## TASK DIRECTIONS:
Do not copy the pictures. Write out the lines from the start of the entries through the line containing "return np.array([r[0] *".

****

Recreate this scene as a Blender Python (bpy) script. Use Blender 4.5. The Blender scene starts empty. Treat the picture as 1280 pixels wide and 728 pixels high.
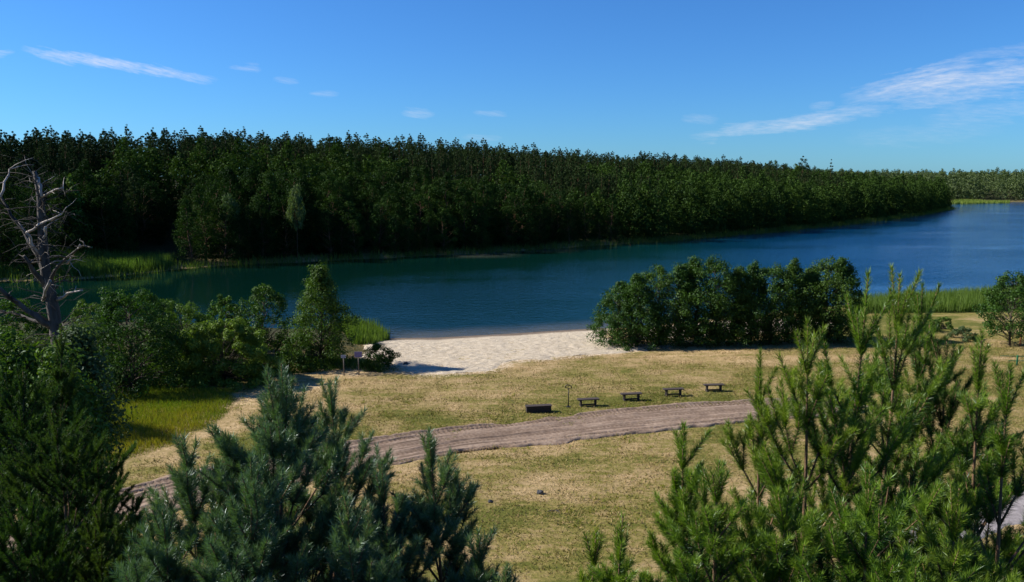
import bpy, math, random
import numpy as np

# ------------------------------------------------------------------ basics
scene = bpy.context.scene
COL = scene.collection
R = math.radians
H = 20.0                       # camera height above the lake
FPX = 985.0                    # focal length in 1280-px units
PITCH = R(8.2)
SUN_EL, SUN_DIR2 = R(35), (-0.985, 0.17)

rng = np.random.default_rng(7)
random.seed(7)

def ray(px, py):
    x = (px - 640) / FPX; yd = (py - 364) / FPX
    c, s = math.cos(PITCH), math.sin(PITCH)
    return np.array([x, c - yd * s, -s - yd * c])

def P(px, py, z=0.0):
    """world point on height z seen at photo pixel"""
    r = ray(px, py); t = (z - H) / r[2]
    return (r[0] * t, r[1] * t)

def at(px, py, Y):
    """world point at distance Y (along +Y)"""
    r = ray(px, py); t = Y / r[1]
    return np.array([r[0] * t, Y, H + r[2] * t])

# ------------------------------------------------------------------ numpy noise
_perm = np.random.default_rng(3).integers(0, 2**31, 4096)
def _hash(ix, iy):
    h = (ix * 374761393 + iy * 668265263) & 0x7fffffff
    h = ((h ^ (h >> 13)) * 1274126177) & 0x7fffffff
    return ((h ^ (h >> 16)) & 0xffff) / 65535.0
def vnoise(x, y):
    ix = np.floor(x).astype(np.int64); iy = np.floor(y).astype(np.int64)
    fx = x - ix; fy = y - iy
    fx = fx * fx * (3 - 2 * fx); fy = fy * fy * (3 - 2 * fy)
    a = _hash(ix, iy); b = _hash(ix + 1, iy); c = _hash(ix, iy + 1); d = _hash(ix + 1, iy + 1)
    return (a * (1 - fx) + b * fx) * (1 - fy) + (c * (1 - fx) + d * fx) * fy
def fbm(x, y, sc, octv=4):
    x = np.asarray(x, float) / sc; y = np.asarray(y, float) / sc
    o = np.zeros_like(x); a = 0.5; tot = 0
    for k in range(octv):
        o = o + a * vnoise(x + 17.3 * k, y - 9.1 * k); tot += a
        x = x * 2.03; y = y * 2.03; a *= 0.5
    return o / tot
def sstep(a, b, x):
    t = np.clip((x - a) / (b - a), 0, 1); return t * t * (3 - 2 * t)

# ------------------------------------------------------------------ lake outline
near_px = [(-420, 412), (-150, 406), (60, 402), (180, 402), (300, 408), (400, 412), (452, 417), (486, 424.5),
           (540, 424), (600, 420.5), (670, 416), (745, 411.5), (830, 405), (930, 394), (1050, 381), (1160, 374), (1235, 368),
           (1300, 356), (1420, 335), (1650, 310)]
far_px = [(-420, 352), (-150, 352), (60, 352), (120, 347.5), (215, 338), (245, 334), (300, 331.5), (400, 327), (500, 322), (600, 316.5),
          (700, 310), (780, 305), (850, 300), (950, 292), (1050, 282), (1130, 272), (1165, 266), (1188, 262), (1180, 258.5), (1150, 257)]
back_px = [(1160, 254.6), (1200, 253.6), (1280, 252.6), (1400, 252), (1650, 252)]
near_w = [P(*p) for p in near_px]; far_w = [P(*p) for p in far_px]; back_w = [P(*p) for p in back_px]
def densify(pts, step, amp, seed):
    out = []
    for (a, b) in zip(pts[:-1], pts[1:]):
        a = np.array(a); b = np.array(b); n = max(1, int(np.linalg.norm(b - a) / step))
        for k in range(n): out.append(a + (b - a) * k / n)
    out.append(np.array(pts[-1])); out = np.array(out)
    n1 = fbm(out[:, 0] + seed, out[:, 1], 7, 3) - 0.5; n2 = fbm(out[:, 0] - seed, out[:, 1] + 50, 7, 3) - 0.5
    return out + np.stack([n1, n2], 1) * amp
near_s = densify(near_w, 2.5, 1.6, 3); far_s = densify(far_w, 5, 4, 9); back_s = densify(back_w, 12, 6, 5)
LAKE = np.concatenate([near_s, back_s[::-1], far_s[::-1]])

def poly_sd(x, y, poly):
    """signed distance, positive outside"""
    x = np.asarray(x, float).ravel(); y = np.asarray(y, float).ravel()
    best = np.full(x.shape, 1e18); inside = np.zeros(x.shape, bool)
    n = len(poly)
    for i in range(n):
        ax, ay = poly[i]; bx, by = poly[(i + 1) % n]
        dx, dy = bx - ax, by - ay; L = dx * dx + dy * dy + 1e-12
        t = np.clip(((x - ax) * dx + (y - ay) * dy) / L, 0, 1)
        best = np.minimum(best, (x - ax - t * dx)**2 + (y - ay - t * dy)**2)
        cond = (ay > y) != (by > y)
        xi = ax + (y - ay) / (by - ay + 1e-12) * dx
        inside ^= cond & (x < xi)
    return np.where(inside, -1, 1) * np.sqrt(best)

_nx = [p[0] for p in near_w]; _ny = [p[1] for p in near_w]
_fx = [p[0] for p in far_w[:18]]; _fy = [p[1] for p in far_w[:18]]
def y_mid(x):
    return 0.5 * (np.interp(x, _nx, _ny) + np.interp(x, _fx, _fy, right=640))

def height(x, y, sd=None):
    shp = np.shape(x); x = np.asarray(x, float).ravel(); y = np.asarray(y, float).ravel()
    if sd is None: sd = poly_sd(x, y, LAKE)
    bed = np.maximum(sd * 0.12, -4.0)
    shore = 0.75 * sstep(0, 7, sd) + 0.85 * sstep(5, 35, sd)
    near = shore + 0.25 * (fbm(x, y, 14, 3) - 0.5) * sstep(3, 15, sd)
    u = 32.5 - y - 0.0 * x
    hill = 0.40 * (np.sqrt(u * u + 9) + u) * 0.5
    hill = np.minimum(hill, 14 + 0.02 * u) * sstep(-3, 4, u)
    near = near + hill + sstep(0, 60, -y) * 3
    rise = sstep(2, 95, sd)
    g = 15.6 - 2.8 * sstep(-40, 70, x) - 6.8 * sstep(120, 200, x)
    farh = 0.5 * sstep(0, 3, sd) + rise * g + 5 * (fbm(x, y, 90, 3) - 0.5) * sstep(10, 80, sd)
    dist = np.hypot(x, y)
    farh = farh + sstep(620, 1300, dist) * 4 * (0.4 + fbm(x, y, 300, 2))
    z = np.where(y > y_mid(x), farh, near)
    z = np.where(sd < 0, bed, z)
    return z.reshape(shp)
def gz(x, y): return float(height(np.array([x]), np.array([y]))[0])
def G(px, py):
    """ground point under photo pixel (iterated on the terrain)"""
    z = 1.5
    for _ in range(8):
        x, y = P(px, py, z); z = 0.5 * z + 0.5 * gz(x, y)
    return np.array([x, y, gz(x, y)])

# ------------------------------------------------------------------ mesh helpers
def link(name, me, mats, parent=None):
    o = bpy.data.objects.new(name, me); COL.objects.link(o)
    for m in (mats if isinstance(mats, (list, tuple)) else [mats]): me.materials.append(m)
    if parent is not None: o.parent = parent
    return o
def mesh_np(name, V, F, col=None, midx=None, smooth=False):
    V = np.asarray(V, np.float32); F = np.asarray(F, np.int32)
    me = bpy.data.meshes.new(name); k = F.shape[1]; n = len(F)
    me.vertices.add(len(V)); me.vertices.foreach_set('co', V.ravel())
    me.loops.add(n * k); me.loops.foreach_set('vertex_index', F.ravel())
    me.polygons.add(n); me.polygons.foreach_set('loop_start', np.arange(0, n * k, k, dtype=np.int32))
    me.polygons.foreach_set('loop_total', np.full(n, k, np.int32))
    if midx is not None: me.polygons.foreach_set('material_index', np.asarray(midx, np.int32))
    me.polygons.foreach_set('use_smooth', np.full(n, smooth))
    me.update(calc_edges=True)
    if col is not None:
        a = me.attributes.new('tint', 'FLOAT_COLOR', 'POINT')
        c = np.ones((len(V), 4), np.float32); c[:, :col.shape[1]] = col
        a.data.foreach_set('color', c.ravel())
    return me
class MB:
    """collects triangles/quads (as quads) into one mesh"""
    def __init__(s): s.v = []; s.f = []; s.n = 0
    def add(s, V, F):
        s.v.append(np.asarray(V, float)); s.f.append(np.asarray(F, int) + s.n); s.n += len(V)
    def box(s, c, size, rot=0.0, jit=0.0, tilt=0.0):
        x, y, z = np.array(size) / 2
        b = min(x, y, z) * 0.25
        # bevelled box: three nested shells
        V = []
        for sx in (-1, 1):
            for sy in (-1, 1):
                for sz in (-1, 1):
                    V += [(sx * x, sy * (y - b), sz * (z - b)), (sx * (x - b), sy * y, sz * (z - b)), (sx * (x - b), sy * (y - b), sz * z)]
        V = np.array(V)
        import bmesh
        bm = bmesh.new(); vs = [bm.verts.new(v) for v in V]
        bmesh.ops.convex_hull(bm, input=vs)
        bm.verts.ensure_lookup_table(); bm.verts.index_update()
        VV = np.array([v.co[:] for v in bm.verts]); FF = []
        for f in bm.faces:
            ids = [v.index for v in f.verts]
            FF.append(ids[:3] + [ids[3] if len(ids) > 3 else ids[2]])
        bm.free()
        if jit: VV = VV + np.random.default_rng(int(abs(c[0] * 991 + c[1] * 77 + c[2] * 13)) % 9999).uniform(-jit, jit, VV.shape)
        if tilt:
            ct, st = math.cos(tilt), math.sin(tilt)
            VV = np.stack([VV[:, 0] * ct + VV[:, 2] * st, VV[:, 1], -VV[:, 0] * st + VV[:, 2] * ct], 1)
        cr, sr = math.cos(rot), math.sin(rot)
        VV = np.stack([VV[:, 0] * cr - VV[:, 1] * sr, VV[:, 0] * sr + VV[:, 1] * cr, VV[:, 2]], 1) + np.array(c)
        s.add(VV, FF)
    def tube(s, pts, rad, seg=7, rough=0.0):
        pts = np.asarray(pts, float); rad = np.broadcast_to(np.asarray(rad, float), (len(pts),))
        d = np.gradient(pts, axis=0); d /= np.linalg.norm(d, axis=1)[:, None] + 1e-9
        ref = np.array([0.3, 0.9, 0.1]) if abs(d[0][2]) > 0.8 else np.array([0, 0, 1.0])
        u = np.cross(d, ref); u /= np.linalg.norm(u, axis=1)[:, None] + 1e-9
        w = np.cross(d, u)
        a = np.linspace(0, 2 * np.pi, seg, endpoint=False)
        ring = pts[:, None, :] + rad[:, None, None] * (np.cos(a)[None, :, None] * u[:, None, :] + np.sin(a)[None, :, None] * w[:, None, :])
        if rough: ring = ring + rng.normal(0, rough, ring.shape) * rad[:, None, None]
        V = ring.reshape(-1, 3); n = len(pts); F = []
        for i in range(n - 1):
            for j in range(seg):
                F.append((i * seg + j, i * seg + (j + 1) % seg, (i + 1) * seg + (j + 1) % seg, (i + 1) * seg + j))
        V = np.vstack([V, pts[0], pts[-1]])
        for j in range(seg):
            F.append((n * seg, (j + 1) % seg, j, j)); F.append((n * seg + 1, (n - 1) * seg + j, (n - 1) * seg + (j + 1) % seg, (n - 1) * seg + (j + 1) % seg))
        s.add(V, F)
    def arrays(s): return np.vstack(s.v), np.vstack(s.f)
    def mesh(s, name, smooth=False, col=None):
        V, F = s.arrays()
        me = bpy.data.meshes.new(name)
        me.from_pydata(V.tolist(), [], [tuple(dict.fromkeys(f)) for f in F.tolist()])
        me.polygons.foreach_set('use_smooth', np.full(len(me.polygons), smooth)); me.update()
        return me
    def build(s, name, mat, parent=None, smooth=False): return link(name, s.mesh(name, smooth), mat, parent)

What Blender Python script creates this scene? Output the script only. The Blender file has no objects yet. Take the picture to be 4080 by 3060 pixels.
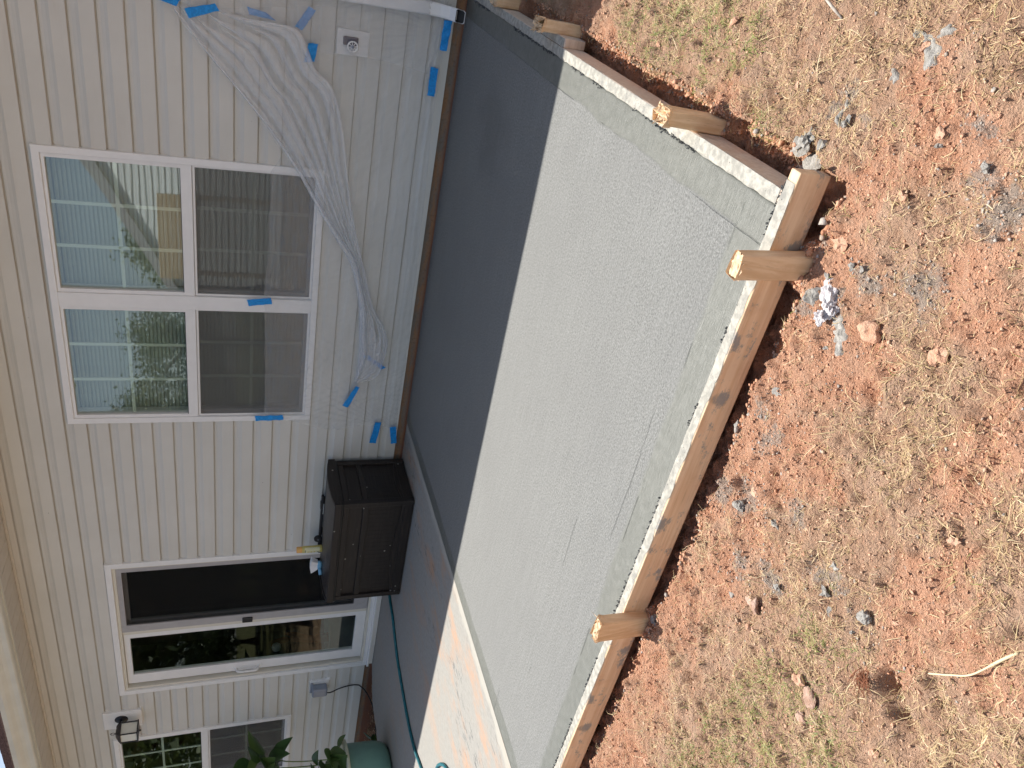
import bpy, bmesh, math, random
import numpy as np
from mathutils import Vector, Matrix

random.seed(7)
RNG = np.random.default_rng(7)
SC = bpy.context.scene
COL = SC.collection

# ------------------------------------------------------------------ camera
CAM_F, CAM_ROLL, CAM_PITCH, CAM_YAW = 3094.4, -0.0026, 0.34919, 0.59034
CAM_POS = Vector((0.0, -4.5544, 1.2317))


def cam_dir(a, b):
    """upright camera space (right, up, forward=1) -> world"""
    cr, sr = math.cos(CAM_ROLL), math.sin(CAM_ROLL)
    x, y = cr * a - sr * b, sr * a + cr * b
    return x, y


def to_world(x, y, f):
    c, s = math.cos(CAM_PITCH), math.sin(CAM_PITCH)
    wx, wy, wz = x, f * c + y * s, -f * s + y * c
    c, s = math.cos(CAM_YAW), math.sin(CAM_YAW)
    return Vector((wx * c - wy * s, wx * s + wy * c, wz))


_r = cam_dir(1, 0)
_u = cam_dir(0, 1)
V_RIGHT = to_world(_r[0], _r[1], 0).normalized()
V_UP = to_world(_u[0], _u[1], 0).normalized()
V_FWD = to_world(0, 0, 1).normalized()
cam_data = bpy.data.cameras.new('camera')
cam = bpy.data.objects.new('camera', cam_data)
COL.objects.link(cam)
cx, cy, cz = -V_UP, V_RIGHT, -V_FWD          # the phone was held upright, the picture lies on its side
cam.matrix_world = Matrix(((cx.x, cy.x, cz.x, CAM_POS.x), (cx.y, cy.y, cz.y, CAM_POS.y), (cx.z, cy.z, cz.z, CAM_POS.z), (0, 0, 0, 1)))
cam_data.sensor_fit = 'HORIZONTAL'
cam_data.sensor_width = 36.0
cam_data.lens = CAM_F / 4080.0 * 36.0
cam_data.clip_start = 0.02
cam_data.clip_end = 400.0
SC.camera = cam

# ------------------------------------------------------------------ sky and sun
TO_SUN = Vector((-0.277, 0.39, 1.0)).normalized()
world = bpy.data.worlds.new('World')
SC.world = world
world.use_nodes = True
wn = world.node_tree.nodes
wl = world.node_tree.links
wn.clear()
w_out = wn.new('ShaderNodeOutputWorld')
w_bg = wn.new('ShaderNodeBackground')
w_sky = wn.new('ShaderNodeTexSky')
w_sky.sky_type = 'NISHITA'
w_sky.sun_disc = False
w_sky.sun_elevation = math.asin(TO_SUN.z)
w_sky.sun_rotation = math.atan2(TO_SUN.x, TO_SUN.y)
w_sky.altitude = 300
w_sky.air_density = 1.0
w_sky.dust_density = 1.3
w_sky.ozone_density = 1.0
w_bg.inputs['Strength'].default_value = 0.094
w_hs = wn.new('ShaderNodeHueSaturation')          # camera white balance sits between sun and shade
w_hs.inputs['Saturation'].default_value = 0.78
wl.new(w_sky.outputs[0], w_hs.inputs['Color'])
wl.new(w_hs.outputs[0], w_bg.inputs[0])
wl.new(w_bg.outputs[0], w_out.inputs[0])
sun_data = bpy.data.lights.new('sun', 'SUN')
sun_data.energy = 4.6
sun_data.angle = math.radians(0.53)
sun_data.color = (1.0, 0.955, 0.885)
sun = bpy.data.objects.new('sun', sun_data)
COL.objects.link(sun)
sun.rotation_euler = TO_SUN.to_track_quat('Z', 'Y').to_euler()
sun.location = (-4, 6, 14)

SC.view_settings.view_transform = 'Standard'
SC.view_settings.look = 'None'
SC.view_settings.exposure = 0.66
SC.view_settings.gamma = 1.0
SC.view_settings.use_curve_mapping = False
SC.render.engine = 'CYCLES'
SC.cycles.use_denoising = True
SC.cycles.use_adaptive_sampling = True
SC.cycles.adaptive_threshold = 0.02
SC.cycles.max_bounces = 8
SC.cycles.transparent_max_bounces = 24
SC.cycles.sample_clamp_indirect = 6.0
SC.cycles.caustics_reflective = False
SC.cycles.caustics_refractive = False

# ------------------------------------------------------------------ node materials


class NT:
    def __init__(self, name):
        self.m = bpy.data.materials.new(name)
        self.m.use_nodes = True
        self.n = self.m.node_tree.nodes
        self.l = self.m.node_tree.links
        self.n.clear()
        self.out = self.n.new('ShaderNodeOutputMaterial')

    def link(self, a, b):
        self.l.new(a, b)

    def node(self, typ, **kw):
        nd = self.n.new(typ)
        for k, v in kw.items():
            setattr(nd, k, v)
        return nd

    def val(self, sock, v):
        if hasattr(v, 'is_linked') or hasattr(v, 'links'):
            self.l.new(v, sock)
        else:
            if isinstance(v, (tuple, list)) and len(v) == 3 and sock.type == 'RGBA':
                v = (*v, 1.0)
            sock.default_value = v

    def coord(self, kind='Object', scale=(1, 1, 1), rot=(0, 0, 0), loc=(0, 0, 0)):
        t = self.node('ShaderNodeTexCoord')
        mp = self.node('ShaderNodeMapping')
        mp.inputs['Scale'].default_value = scale
        mp.inputs['Rotation'].default_value = rot
        mp.inputs['Location'].default_value = loc
        self.link(t.outputs[kind], mp.inputs[0])
        return mp.outputs[0]

    def geo(self, scale=(1, 1, 1), loc=(0, 0, 0)):
        t = self.node('ShaderNodeNewGeometry')
        mp = self.node('ShaderNodeMapping')
        mp.inputs['Scale'].default_value = scale
        mp.inputs['Location'].default_value = loc
        self.link(t.outputs['Position'], mp.inputs[0])
        return mp.outputs[0]

    def noise(self, vec, scale, detail=3, rough=0.55, dist=0.0):
        t = self.node('ShaderNodeTexNoise')
        t.inputs['Scale'].default_value = scale
        t.inputs['Detail'].default_value = detail
        t.inputs['Roughness'].default_value = rough
        t.inputs['Distortion'].default_value = dist
        self.link(vec, t.inputs['Vector'])
        return t.outputs['Fac']

    def voro(self, vec, scale, feature='F1', out='Distance'):
        t = self.node('ShaderNodeTexVoronoi', feature=feature)
        t.inputs['Scale'].default_value = scale
        self.link(vec, t.inputs['Vector'])
        return t.outputs[out]

    def ramp(self, fac, stops, interp='LINEAR'):
        r = self.node('ShaderNodeValToRGB')
        r.color_ramp.interpolation = interp
        el = r.color_ramp.elements
        while len(el) < len(stops):
            el.new(0.5)
        for e, (p, c) in zip(el, stops):
            e.position = p
            if not isinstance(c, (tuple, list)):
                c = (c, c, c)
            e.color = (*c, 1.0) if len(c) == 3 else c
        self.val(r.inputs[0], fac)
        return r.outputs[0]

    def step(self, fac, a, b):
        mr = self.node('ShaderNodeMapRange', interpolation_type='SMOOTHSTEP')
        self.val(mr.inputs['Value'], fac)
        mr.inputs['From Min'].default_value = a
        mr.inputs['From Max'].default_value = b
        return mr.outputs[0]

    def mix(self, fac, a, b, blend='MIX'):
        m = self.node('ShaderNodeMix', data_type='RGBA', blend_type=blend)
        self.val(m.inputs[0], fac)
        self.val(m.inputs[6], a)
        self.val(m.inputs[7], b)
        return m.outputs[2]

    def math(self, op, a, b=0.0):
        m = self.node('ShaderNodeMath', operation=op)
        self.val(m.inputs[0], a)
        self.val(m.inputs[1], b)
        return m.outputs[0]

    def bump(self, h, strength=0.5, dist=0.01, normal=None):
        b = self.node('ShaderNodeBump')
        b.inputs['Strength'].default_value = strength
        b.inputs['Distance'].default_value = dist
        self.link(h, b.inputs['Height'])
        if normal is not None:
            self.link(normal, b.inputs['Normal'])
        return b.outputs[0]

    def attr(self, name, out='Fac'):
        a = self.node('ShaderNodeAttribute', attribute_name=name)
        return a.outputs[out]

    def rand(self):
        return self.node('ShaderNodeObjectInfo').outputs['Random']

    def principled(self, color, rough=0.6, spec=0.5, metal=0.0, normal=None, **kw):
        p = self.node('ShaderNodeBsdfPrincipled')
        self.val(p.inputs['Base Color'], color)
        self.val(p.inputs['Roughness'], rough)
        p.inputs['Specular IOR Level'].default_value = spec
        p.inputs['Metallic'].default_value = metal
        for k, v in kw.items():
            self.val(p.inputs[k.replace('_', ' ')], v)
        if normal is not None:
            self.link(normal, p.inputs['Normal'])
        self.link(p.outputs[0], self.out.inputs[0])
        return p


def mat_plain(name, col, rough=0.5, spec=0.5, metal=0.0, var=0.08, scale=14.0, bump=0.0):
    t = NT(name)
    v = t.coord()
    n = t.noise(v, scale, 4)
    c = t.mix(t.step(n, 0.3, 0.7), tuple(x * (1 - var) for x in col), tuple(min(1, x * (1 + var)) for x in col))
    nb = t.bump(t.noise(v, scale * 12, 3), bump, 0.002) if bump else None
    t.principled(c, rough, spec, metal, nb)
    return t.m


M = {}

# vinyl siding: soft grain, faint dirt, sparse specks
t = NT('vinyl_siding')
v = t.geo()
grain = t.noise(t.geo((6, 20, 160)), 8, 3)
dirt = t.noise(v, 1.7, 5, 0.6)
spk = t.step(t.voro(t.geo((1, 1, 1)), 11), 0.035, 0.02)
spk2 = t.math('MULTIPLY', spk, t.step(t.noise(v, 2.3, 2), 0.52, 0.6))
c = t.mix(t.step(dirt, 0.3, 0.75), (0.605, 0.598, 0.560), (0.652, 0.646, 0.610))
c = t.mix(t.math('MULTIPLY', t.step(t.noise(t.geo((0.6, 1, 5)), 3, 5), 0.55, 0.8), 0.25), c, (0.52, 0.48, 0.42))
c = t.mix(spk2, c, (0.14, 0.12, 0.10))
t.principled(c, 0.52, 0.35, normal=t.bump(grain, 0.12, 0.002))
M['siding'] = t.m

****

## OUTPUT FOR THIS TASK:
Recreate this scene as a Blender Python (bpy) script. Use Blender 4.5. The Blender scene starts empty. Treat the picture as 1280 pixels wide and 728 pixels high.
import bpy, math, random
import numpy as np

# ------------------------------------------------------------------ basics
scene = bpy.context.scene
COL = scene.collection
R = math.radians
H = 20.0                       # camera height above the lake
FPX = 985.0                    # focal length in 1280-px units
PITCH = R(8.2)
SUN_EL, SUN_DIR2 = R(35), (-0.985, 0.17)

rng = np.random.default_rng(7)
random.seed(7)

def ray(px, py):
    x = (px - 640) / FPX; yd = (py - 364) / FPX
    c, s = math.cos(PITCH), math.sin(PITCH)
    return np.array([x, c - yd * s, -s - yd * c])

def P(px, py, z=0.0):
    """world point on height z seen at photo pixel"""
    r = ray(px, py); t = (z - H) / r[2]
    return (r[0] * t, r[1] * t)

def at(px, py, Y):
    """world point at distance Y (along +Y)"""
    r = ray(px, py); t = Y / r[1]
    return np.array([r[0] * t, Y, H + r[2] * t])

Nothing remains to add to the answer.